Exercise directions:
Extract, unchanged, every line from the top of the material below through the line with "return mp.outputs[0]", and no more.

Recorded data:
________________
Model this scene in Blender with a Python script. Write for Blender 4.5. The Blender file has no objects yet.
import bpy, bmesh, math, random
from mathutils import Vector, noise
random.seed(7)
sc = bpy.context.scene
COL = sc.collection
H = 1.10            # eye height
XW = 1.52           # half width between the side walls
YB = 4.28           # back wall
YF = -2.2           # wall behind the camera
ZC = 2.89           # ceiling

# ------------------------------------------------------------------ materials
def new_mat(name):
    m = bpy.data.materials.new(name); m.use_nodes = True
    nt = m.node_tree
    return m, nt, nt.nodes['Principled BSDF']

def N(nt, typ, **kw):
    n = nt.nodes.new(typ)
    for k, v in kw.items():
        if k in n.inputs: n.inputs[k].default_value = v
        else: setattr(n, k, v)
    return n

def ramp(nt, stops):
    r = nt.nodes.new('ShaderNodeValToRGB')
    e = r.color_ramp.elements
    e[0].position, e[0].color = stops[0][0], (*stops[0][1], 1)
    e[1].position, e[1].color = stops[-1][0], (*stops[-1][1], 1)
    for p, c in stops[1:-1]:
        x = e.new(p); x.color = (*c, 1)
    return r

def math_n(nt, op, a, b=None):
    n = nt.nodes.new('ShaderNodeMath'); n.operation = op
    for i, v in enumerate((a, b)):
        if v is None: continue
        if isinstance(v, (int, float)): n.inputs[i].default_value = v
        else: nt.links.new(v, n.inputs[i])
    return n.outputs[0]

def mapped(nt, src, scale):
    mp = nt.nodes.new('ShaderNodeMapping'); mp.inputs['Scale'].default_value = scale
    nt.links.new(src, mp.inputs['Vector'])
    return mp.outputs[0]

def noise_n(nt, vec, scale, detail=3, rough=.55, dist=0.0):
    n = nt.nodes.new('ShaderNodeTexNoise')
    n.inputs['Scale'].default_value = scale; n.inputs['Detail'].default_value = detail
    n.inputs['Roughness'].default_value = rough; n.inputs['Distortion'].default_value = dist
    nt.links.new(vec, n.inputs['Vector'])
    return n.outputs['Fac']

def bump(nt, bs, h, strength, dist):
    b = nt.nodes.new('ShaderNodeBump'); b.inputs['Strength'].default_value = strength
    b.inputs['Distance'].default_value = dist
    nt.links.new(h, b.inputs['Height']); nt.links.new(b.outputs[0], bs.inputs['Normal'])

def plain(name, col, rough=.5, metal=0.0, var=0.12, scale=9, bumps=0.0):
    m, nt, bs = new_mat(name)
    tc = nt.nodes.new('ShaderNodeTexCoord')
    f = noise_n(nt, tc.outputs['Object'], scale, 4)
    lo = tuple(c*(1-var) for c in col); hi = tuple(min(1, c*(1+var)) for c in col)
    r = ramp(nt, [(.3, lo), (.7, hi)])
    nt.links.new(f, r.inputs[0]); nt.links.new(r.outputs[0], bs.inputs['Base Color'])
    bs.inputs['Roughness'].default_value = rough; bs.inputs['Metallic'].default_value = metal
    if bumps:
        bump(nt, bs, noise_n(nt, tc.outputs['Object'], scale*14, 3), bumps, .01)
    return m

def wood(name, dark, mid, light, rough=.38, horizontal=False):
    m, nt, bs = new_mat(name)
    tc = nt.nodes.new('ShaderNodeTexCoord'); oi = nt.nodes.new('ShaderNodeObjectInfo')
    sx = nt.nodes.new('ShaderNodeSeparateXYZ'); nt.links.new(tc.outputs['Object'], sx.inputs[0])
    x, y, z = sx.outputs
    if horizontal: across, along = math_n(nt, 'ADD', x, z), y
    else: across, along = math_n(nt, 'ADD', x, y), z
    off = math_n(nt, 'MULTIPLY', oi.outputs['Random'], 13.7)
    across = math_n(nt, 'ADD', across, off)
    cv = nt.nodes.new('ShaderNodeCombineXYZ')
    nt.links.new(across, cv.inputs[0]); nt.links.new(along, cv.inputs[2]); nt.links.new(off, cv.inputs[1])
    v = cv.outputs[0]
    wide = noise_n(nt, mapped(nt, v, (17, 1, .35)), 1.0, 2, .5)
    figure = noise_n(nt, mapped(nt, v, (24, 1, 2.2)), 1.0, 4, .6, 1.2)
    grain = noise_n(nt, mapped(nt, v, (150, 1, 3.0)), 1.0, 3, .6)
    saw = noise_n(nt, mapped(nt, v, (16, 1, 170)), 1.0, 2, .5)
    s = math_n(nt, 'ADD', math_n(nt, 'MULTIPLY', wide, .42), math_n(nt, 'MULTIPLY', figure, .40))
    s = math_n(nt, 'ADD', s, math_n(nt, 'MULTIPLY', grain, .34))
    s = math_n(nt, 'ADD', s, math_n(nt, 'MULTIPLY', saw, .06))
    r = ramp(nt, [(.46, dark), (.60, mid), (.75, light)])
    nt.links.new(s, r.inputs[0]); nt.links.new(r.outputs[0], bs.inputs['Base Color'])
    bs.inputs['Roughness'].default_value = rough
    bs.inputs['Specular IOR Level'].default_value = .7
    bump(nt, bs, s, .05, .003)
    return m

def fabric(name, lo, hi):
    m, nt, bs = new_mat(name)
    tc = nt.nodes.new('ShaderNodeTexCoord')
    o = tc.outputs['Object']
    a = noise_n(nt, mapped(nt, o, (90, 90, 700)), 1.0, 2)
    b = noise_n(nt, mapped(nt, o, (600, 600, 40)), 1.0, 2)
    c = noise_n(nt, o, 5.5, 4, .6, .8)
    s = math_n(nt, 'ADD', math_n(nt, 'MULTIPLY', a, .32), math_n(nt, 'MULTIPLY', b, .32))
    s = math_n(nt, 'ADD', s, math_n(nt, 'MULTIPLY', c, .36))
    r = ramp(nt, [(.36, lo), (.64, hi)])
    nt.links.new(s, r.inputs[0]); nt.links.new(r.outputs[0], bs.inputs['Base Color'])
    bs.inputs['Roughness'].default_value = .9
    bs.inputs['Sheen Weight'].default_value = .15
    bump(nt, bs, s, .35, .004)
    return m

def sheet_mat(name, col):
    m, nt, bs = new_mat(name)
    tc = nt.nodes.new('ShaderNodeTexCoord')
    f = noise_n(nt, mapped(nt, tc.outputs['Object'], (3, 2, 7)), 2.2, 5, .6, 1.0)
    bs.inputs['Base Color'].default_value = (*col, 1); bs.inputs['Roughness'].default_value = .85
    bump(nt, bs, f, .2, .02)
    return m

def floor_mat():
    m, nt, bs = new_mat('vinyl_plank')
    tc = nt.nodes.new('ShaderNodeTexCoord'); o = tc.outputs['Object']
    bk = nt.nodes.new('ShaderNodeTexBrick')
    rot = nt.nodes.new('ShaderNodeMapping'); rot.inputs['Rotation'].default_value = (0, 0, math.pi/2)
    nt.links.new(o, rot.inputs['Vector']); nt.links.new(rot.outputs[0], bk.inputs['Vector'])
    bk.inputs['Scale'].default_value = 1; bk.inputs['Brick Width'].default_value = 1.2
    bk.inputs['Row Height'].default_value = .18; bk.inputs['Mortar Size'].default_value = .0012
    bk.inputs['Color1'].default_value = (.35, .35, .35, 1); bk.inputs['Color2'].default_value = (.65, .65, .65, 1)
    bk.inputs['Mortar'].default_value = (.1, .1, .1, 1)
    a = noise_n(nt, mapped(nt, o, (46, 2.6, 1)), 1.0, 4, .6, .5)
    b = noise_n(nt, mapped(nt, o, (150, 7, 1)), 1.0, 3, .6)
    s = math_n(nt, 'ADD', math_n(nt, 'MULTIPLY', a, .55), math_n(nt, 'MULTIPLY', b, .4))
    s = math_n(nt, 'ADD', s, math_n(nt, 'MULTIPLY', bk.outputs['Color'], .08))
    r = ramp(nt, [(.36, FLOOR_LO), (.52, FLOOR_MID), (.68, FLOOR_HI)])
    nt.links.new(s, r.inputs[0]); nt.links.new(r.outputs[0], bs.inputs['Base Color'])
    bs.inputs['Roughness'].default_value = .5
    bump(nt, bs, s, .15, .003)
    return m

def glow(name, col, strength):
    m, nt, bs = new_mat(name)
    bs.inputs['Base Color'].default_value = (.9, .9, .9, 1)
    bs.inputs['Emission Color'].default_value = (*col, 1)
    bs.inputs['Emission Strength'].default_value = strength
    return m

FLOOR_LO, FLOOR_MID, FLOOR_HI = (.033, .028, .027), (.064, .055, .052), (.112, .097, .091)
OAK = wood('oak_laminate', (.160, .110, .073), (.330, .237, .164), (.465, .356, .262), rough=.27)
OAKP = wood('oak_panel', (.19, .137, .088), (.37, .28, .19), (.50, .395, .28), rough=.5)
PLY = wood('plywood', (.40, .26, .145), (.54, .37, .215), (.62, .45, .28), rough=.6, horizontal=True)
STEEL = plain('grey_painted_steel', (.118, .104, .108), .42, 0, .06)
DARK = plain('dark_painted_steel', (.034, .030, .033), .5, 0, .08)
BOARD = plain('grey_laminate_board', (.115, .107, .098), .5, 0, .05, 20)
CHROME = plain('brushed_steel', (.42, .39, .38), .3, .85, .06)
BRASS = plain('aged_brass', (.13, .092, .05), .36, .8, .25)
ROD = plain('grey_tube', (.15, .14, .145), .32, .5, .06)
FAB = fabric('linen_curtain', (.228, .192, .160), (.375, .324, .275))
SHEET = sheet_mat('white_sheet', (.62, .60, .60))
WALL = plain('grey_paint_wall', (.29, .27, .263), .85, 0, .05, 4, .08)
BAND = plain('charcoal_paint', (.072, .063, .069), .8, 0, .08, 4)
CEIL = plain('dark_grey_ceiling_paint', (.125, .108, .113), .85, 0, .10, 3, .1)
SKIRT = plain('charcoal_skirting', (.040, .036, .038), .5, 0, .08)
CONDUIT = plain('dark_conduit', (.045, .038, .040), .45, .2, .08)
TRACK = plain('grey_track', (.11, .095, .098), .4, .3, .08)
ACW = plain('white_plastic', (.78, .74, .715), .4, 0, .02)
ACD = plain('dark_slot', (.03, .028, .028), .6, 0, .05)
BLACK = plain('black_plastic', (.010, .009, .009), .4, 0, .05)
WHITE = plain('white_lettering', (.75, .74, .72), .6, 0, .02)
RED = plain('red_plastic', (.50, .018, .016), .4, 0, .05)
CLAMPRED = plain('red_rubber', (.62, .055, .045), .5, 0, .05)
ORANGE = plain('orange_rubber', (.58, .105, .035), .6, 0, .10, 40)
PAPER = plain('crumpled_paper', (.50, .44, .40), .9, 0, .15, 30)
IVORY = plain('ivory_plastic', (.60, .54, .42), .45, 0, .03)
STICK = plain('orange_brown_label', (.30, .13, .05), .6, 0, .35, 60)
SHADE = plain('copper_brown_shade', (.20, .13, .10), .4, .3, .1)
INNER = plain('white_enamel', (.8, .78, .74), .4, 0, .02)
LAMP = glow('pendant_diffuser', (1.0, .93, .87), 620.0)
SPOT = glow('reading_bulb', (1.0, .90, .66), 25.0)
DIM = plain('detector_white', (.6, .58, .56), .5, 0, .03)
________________
Solution to the problem:
Model this scene in Blender with a Python script. Write for Blender 4.5. The Blender file has no objects yet.
import bpy, bmesh, math, random
from mathutils import Vector, noise
random.seed(7)
sc = bpy.context.scene
COL = sc.collection
H = 1.10            # eye height
XW = 1.52           # half width between the side walls
YB = 4.28           # back wall
YF = -2.2           # wall behind the camera
ZC = 2.89           # ceiling

# ------------------------------------------------------------------ materials
def new_mat(name):
    m = bpy.data.materials.new(name); m.use_nodes = True
    nt = m.node_tree
    return m, nt, nt.nodes['Principled BSDF']

def N(nt, typ, **kw):
    n = nt.nodes.new(typ)
    for k, v in kw.items():
        if k in n.inputs: n.inputs[k].default_value = v
        else: setattr(n, k, v)
    return n

def ramp(nt, stops):
    r = nt.nodes.new('ShaderNodeValToRGB')
    e = r.color_ramp.elements
    e[0].position, e[0].color = stops[0][0], (*stops[0][1], 1)
    e[1].position, e[1].color = stops[-1][0], (*stops[-1][1], 1)
    for p, c in stops[1:-1]:
        x = e.new(p); x.color = (*c, 1)
    return r

def math_n(nt, op, a, b=None):
    n = nt.nodes.new('ShaderNodeMath'); n.operation = op
    for i, v in enumerate((a, b)):
        if v is None: continue
        if isinstance(v, (int, float)): n.inputs[i].default_value = v
        else: nt.links.new(v, n.inputs[i])
    return n.outputs[0]

def mapped(nt, src, scale):
    mp = nt.nodes.new('ShaderNodeMapping'); mp.inputs['Scale'].default_value = scale
    nt.links.new(src, mp.inputs['Vector'])
    return mp.outputs[0]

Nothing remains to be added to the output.